Give a verbatim copy of the lines below, minus the pictures.

+++

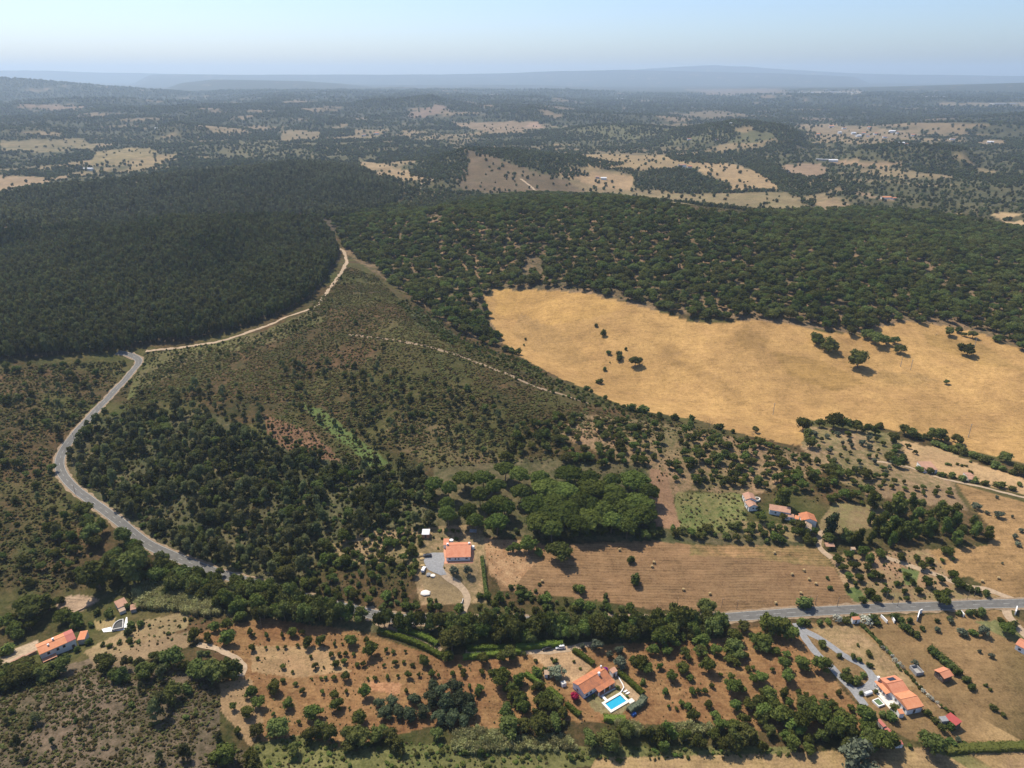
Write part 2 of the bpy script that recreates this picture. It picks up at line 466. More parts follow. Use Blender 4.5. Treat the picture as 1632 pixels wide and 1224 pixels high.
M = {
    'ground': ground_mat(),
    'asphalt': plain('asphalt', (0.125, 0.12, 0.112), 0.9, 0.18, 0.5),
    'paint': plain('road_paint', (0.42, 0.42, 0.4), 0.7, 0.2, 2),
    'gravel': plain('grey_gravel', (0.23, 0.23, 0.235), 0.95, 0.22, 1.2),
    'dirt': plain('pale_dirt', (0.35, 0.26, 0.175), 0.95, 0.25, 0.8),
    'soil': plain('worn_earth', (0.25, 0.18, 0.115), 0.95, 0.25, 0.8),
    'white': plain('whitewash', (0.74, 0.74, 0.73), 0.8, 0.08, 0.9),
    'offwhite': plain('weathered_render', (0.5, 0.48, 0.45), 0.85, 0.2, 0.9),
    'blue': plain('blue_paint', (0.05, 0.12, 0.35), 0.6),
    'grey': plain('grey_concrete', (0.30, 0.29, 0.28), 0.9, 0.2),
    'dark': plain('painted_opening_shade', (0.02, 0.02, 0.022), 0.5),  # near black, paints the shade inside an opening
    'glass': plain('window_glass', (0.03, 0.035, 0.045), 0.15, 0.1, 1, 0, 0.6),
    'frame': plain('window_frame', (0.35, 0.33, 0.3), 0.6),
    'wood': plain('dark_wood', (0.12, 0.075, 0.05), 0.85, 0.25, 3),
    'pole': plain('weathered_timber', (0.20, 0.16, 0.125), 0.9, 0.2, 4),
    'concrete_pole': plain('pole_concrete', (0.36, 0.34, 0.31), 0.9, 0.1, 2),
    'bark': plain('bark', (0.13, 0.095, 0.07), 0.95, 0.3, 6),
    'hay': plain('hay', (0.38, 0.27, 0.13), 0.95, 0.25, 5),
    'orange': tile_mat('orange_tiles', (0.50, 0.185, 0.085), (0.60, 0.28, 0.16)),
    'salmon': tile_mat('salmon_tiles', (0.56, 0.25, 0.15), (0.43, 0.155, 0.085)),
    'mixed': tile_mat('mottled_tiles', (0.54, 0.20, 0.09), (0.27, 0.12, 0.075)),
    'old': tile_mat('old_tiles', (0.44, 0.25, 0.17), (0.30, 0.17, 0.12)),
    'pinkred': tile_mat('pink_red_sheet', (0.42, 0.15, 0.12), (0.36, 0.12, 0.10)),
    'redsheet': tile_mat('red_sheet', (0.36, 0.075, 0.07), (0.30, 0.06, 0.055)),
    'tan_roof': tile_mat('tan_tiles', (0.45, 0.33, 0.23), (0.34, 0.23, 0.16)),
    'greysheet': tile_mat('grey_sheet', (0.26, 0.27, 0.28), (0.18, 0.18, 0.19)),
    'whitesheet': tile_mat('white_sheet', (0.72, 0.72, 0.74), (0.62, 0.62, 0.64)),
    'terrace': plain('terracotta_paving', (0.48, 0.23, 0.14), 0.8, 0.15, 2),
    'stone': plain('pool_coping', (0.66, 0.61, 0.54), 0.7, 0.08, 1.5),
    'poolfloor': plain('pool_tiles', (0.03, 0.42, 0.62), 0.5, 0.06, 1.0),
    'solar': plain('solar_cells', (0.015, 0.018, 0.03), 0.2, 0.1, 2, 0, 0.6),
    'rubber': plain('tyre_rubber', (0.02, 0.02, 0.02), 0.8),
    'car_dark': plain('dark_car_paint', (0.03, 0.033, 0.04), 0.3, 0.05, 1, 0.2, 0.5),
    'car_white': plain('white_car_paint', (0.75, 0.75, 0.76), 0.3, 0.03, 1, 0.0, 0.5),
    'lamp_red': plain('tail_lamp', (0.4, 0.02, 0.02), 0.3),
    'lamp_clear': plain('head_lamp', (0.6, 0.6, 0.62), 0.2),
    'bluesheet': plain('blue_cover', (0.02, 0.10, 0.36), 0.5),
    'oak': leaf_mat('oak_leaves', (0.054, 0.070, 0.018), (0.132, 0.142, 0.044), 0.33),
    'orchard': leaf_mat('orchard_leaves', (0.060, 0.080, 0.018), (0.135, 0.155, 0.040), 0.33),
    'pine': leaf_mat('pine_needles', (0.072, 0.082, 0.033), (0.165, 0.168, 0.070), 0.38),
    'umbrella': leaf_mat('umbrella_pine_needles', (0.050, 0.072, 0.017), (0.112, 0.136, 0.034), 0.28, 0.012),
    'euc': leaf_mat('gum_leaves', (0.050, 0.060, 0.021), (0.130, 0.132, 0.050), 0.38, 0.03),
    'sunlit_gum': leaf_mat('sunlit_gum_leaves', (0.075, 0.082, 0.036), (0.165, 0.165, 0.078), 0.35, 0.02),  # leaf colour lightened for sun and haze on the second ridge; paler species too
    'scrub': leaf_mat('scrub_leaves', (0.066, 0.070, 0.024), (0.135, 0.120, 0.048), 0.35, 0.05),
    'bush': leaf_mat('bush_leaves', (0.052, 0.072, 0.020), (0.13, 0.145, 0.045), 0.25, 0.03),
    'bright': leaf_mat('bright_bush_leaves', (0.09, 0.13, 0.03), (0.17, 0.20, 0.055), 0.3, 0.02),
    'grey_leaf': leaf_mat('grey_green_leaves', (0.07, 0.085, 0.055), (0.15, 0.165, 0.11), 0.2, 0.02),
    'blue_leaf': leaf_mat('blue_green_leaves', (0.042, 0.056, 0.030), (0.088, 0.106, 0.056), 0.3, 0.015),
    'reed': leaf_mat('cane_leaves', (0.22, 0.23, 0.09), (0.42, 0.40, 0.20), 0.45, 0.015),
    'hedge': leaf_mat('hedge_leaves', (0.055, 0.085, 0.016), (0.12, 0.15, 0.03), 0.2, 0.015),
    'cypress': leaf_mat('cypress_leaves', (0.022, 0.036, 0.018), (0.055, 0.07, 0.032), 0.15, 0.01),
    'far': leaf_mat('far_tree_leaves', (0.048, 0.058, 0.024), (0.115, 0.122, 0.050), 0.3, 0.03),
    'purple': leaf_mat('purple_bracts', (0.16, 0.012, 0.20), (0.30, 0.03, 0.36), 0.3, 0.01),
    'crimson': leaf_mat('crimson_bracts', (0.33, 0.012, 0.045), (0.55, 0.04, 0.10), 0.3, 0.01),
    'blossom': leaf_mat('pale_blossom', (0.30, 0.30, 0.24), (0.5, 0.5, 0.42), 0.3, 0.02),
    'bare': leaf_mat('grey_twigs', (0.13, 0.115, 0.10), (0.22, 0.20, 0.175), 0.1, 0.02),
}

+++

> [WRITTEN ANSWER]:
Write part 2 of the bpy script that recreates this picture. It picks up at line 466. More parts follow. Use Blender 4.5. Treat the picture as 1632 pixels wide and 1224 pixels high.
M = {
    'ground': ground_mat(),
    'asphalt': plain('asphalt', (0.125, 0.12, 0.112), 0.9, 0.18, 0.5),
    'paint': plain('road_paint', (0.42, 0.42, 0.4), 0.7, 0.2, 2),
    'gravel': plain('grey_gravel', (0.23, 0.23, 0.235), 0.95, 0.22, 1.2),
    'dirt': plain('pale_dirt', (0.35, 0.26, 0.175), 0.95, 0.25, 0.8),
    'soil': plain('worn_earth', (0.25, 0.18, 0.115), 0.95, 0.25, 0.8),
    'white': plain('whitewash', (0.74, 0.74, 0.73), 0.8, 0.08, 0.9),
    'offwhite': plain('weathered_render', (0.5, 0.48, 0.45), 0.85, 0.2, 0.9),
    'blue': plain('blue_paint', (0.05, 0.12, 0.35), 0.6),
    'grey': plain('grey_concrete', (0.30, 0.29, 0.28), 0.9, 0.2),
    'dark': plain('painted_opening_shade', (0.02, 0.02, 0.022), 0.5),  # near black, paints the shade inside an opening
    'glass': plain('window_glass', (0.03, 0.035, 0.045), 0.15, 0.1, 1, 0, 0.6),
    'frame': plain('window_frame', (0.35, 0.33, 0.3), 0.6),
    'wood': plain('dark_wood', (0.12, 0.075, 0.05), 0.85, 0.25, 3),
    'pole': plain('weathered_timber', (0.20, 0.16, 0.125), 0.9, 0.2, 4),
    'concrete_pole': plain('pole_concrete', (0.36, 0.34, 0.31), 0.9, 0.1, 2),
    'bark': plain('bark', (0.13, 0.095, 0.07), 0.95, 0.3, 6),
    'hay': plain('hay', (0.38, 0.27, 0.13), 0.95, 0.25, 5),
    'orange': tile_mat('orange_tiles', (0.50, 0.185, 0.085), (0.60, 0.28, 0.16)),
    'salmon': tile_mat('salmon_tiles', (0.56, 0.25, 0.15), (0.43, 0.155, 0.085)),
    'mixed': tile_mat('mottled_tiles', (0.54, 0.20, 0.09), (0.27, 0.12, 0.075)),
    'old': tile_mat('old_tiles', (0.44, 0.25, 0.17), (0.30, 0.17, 0.12)),
    'pinkred': tile_mat('pink_red_sheet', (0.42, 0.15, 0.12), (0.36, 0.12, 0.10)),
    'redsheet': tile_mat('red_sheet', (0.36, 0.075, 0.07), (0.30, 0.06, 0.055)),
    'tan_roof': tile_mat('tan_tiles', (0.45, 0.33, 0.23), (0.34, 0.23, 0.16)),
    'greysheet': tile_mat('grey_sheet', (0.26, 0.27, 0.28), (0.18, 0.18, 0.19)),
    'whitesheet': tile_mat('white_sheet', (0.72, 0.72, 0.74), (0.62, 0.62, 0.64)),
    'terrace': plain('terracotta_paving', (0.48, 0.23, 0.14), 0.8, 0.15, 2),
    'stone': plain('pool_coping', (0.66, 0.61, 0.54), 0.7, 0.08, 1.5),
    'poolfloor': plain('pool_tiles', (0.03, 0.42, 0.62), 0.5, 0.06, 1.0),
    'solar': plain('solar_cells', (0.015, 0.018, 0.03), 0.2, 0.1, 2, 0, 0.6),
    'rubber': plain('tyre_rubber', (0.02, 0.02, 0.02), 0.8),
    'car_dark': plain('dark_car_paint', (0.03, 0.033, 0.04), 0.3, 0.05, 1, 0.2, 0.5),
    'car_white': plain('white_car_paint', (0.75, 0.75, 0.76), 0.3, 0.03, 1, 0.0, 0.5),
    'lamp_red': plain('tail_lamp', (0.4, 0.02, 0.02), 0.3),
    'lamp_clear': plain('head_lamp', (0.6, 0.6, 0.62), 0.2),
    'bluesheet': plain('blue_cover', (0.02, 0.10, 0.36), 0.5),
    'oak': leaf_mat('oak_leaves', (0.054, 0.070, 0.018), (0.132, 0.142, 0.044), 0.33),
    'orchard': leaf_mat('orchard_leaves', (0.060, 0.080, 0.018), (0.135, 0.155, 0.040), 0.33),
    'pine': leaf_mat('pine_needles', (0.072, 0.082, 0.033), (0.165, 0.168, 0.070), 0.38),
    'umbrella': leaf_mat('umbrella_pine_needles', (0.050, 0.072, 0.017), (0.112, 0.136, 0.034), 0.28, 0.012),
    'euc': leaf_mat('gum_leaves', (0.050, 0.060, 0.021), (0.130, 0.132, 0.050), 0.38, 0.03),
    'sunlit_gum': leaf_mat('sunlit_gum_leaves', (0.075, 0.082, 0.036), (0.165, 0.165, 0.078), 0.35, 0.02),  # leaf colour lightened for sun and haze on the second ridge; paler species too
    'scrub': leaf_mat('scrub_leaves', (0.066, 0.070, 0.024), (0.135, 0.120, 0.048), 0.35, 0.05),
    'bush': leaf_mat('bush_leaves', (0.052, 0.072, 0.020), (0.13, 0.145, 0.045), 0.25, 0.03),
    'bright': leaf_mat('bright_bush_leaves', (0.09, 0.13, 0.03), (0.17, 0.20, 0.055), 0.3, 0.02),
    'grey_leaf': leaf_mat('grey_green_leaves', (0.07, 0.085, 0.055), (0.15, 0.165, 0.11), 0.2, 0.02),
    'blue_leaf': leaf_mat('blue_green_leaves', (0.042, 0.056, 0.030), (0.088, 0.106, 0.056), 0.3, 0.015),
    'reed': leaf_mat('cane_leaves', (0.22, 0.23, 0.09), (0.42, 0.40, 0.20), 0.45, 0.015),
    'hedge': leaf_mat('hedge_leaves', (0.055, 0.085, 0.016), (0.12, 0.15, 0.03), 0.2, 0.015),
    'cypress': leaf_mat('cypress_leaves', (0.022, 0.036, 0.018), (0.055, 0.07, 0.032), 0.15, 0.01),
    'far': leaf_mat('far_tree_leaves', (0.048, 0.058, 0.024), (0.115, 0.122, 0.050), 0.3, 0.03),
    'purple': leaf_mat('purple_bracts', (0.16, 0.012, 0.20), (0.30, 0.03, 0.36), 0.3, 0.01),
    'crimson': leaf_mat('crimson_bracts', (0.33, 0.012, 0.045), (0.55, 0.04, 0.10), 0.3, 0.01),
    'blossom': leaf_mat('pale_blossom', (0.30, 0.30, 0.24), (0.5, 0.5, 0.42), 0.3, 0.02),
    'bare': leaf_mat('grey_twigs', (0.13, 0.115, 0.10), (0.22, 0.20, 0.175), 0.1, 0.02),
}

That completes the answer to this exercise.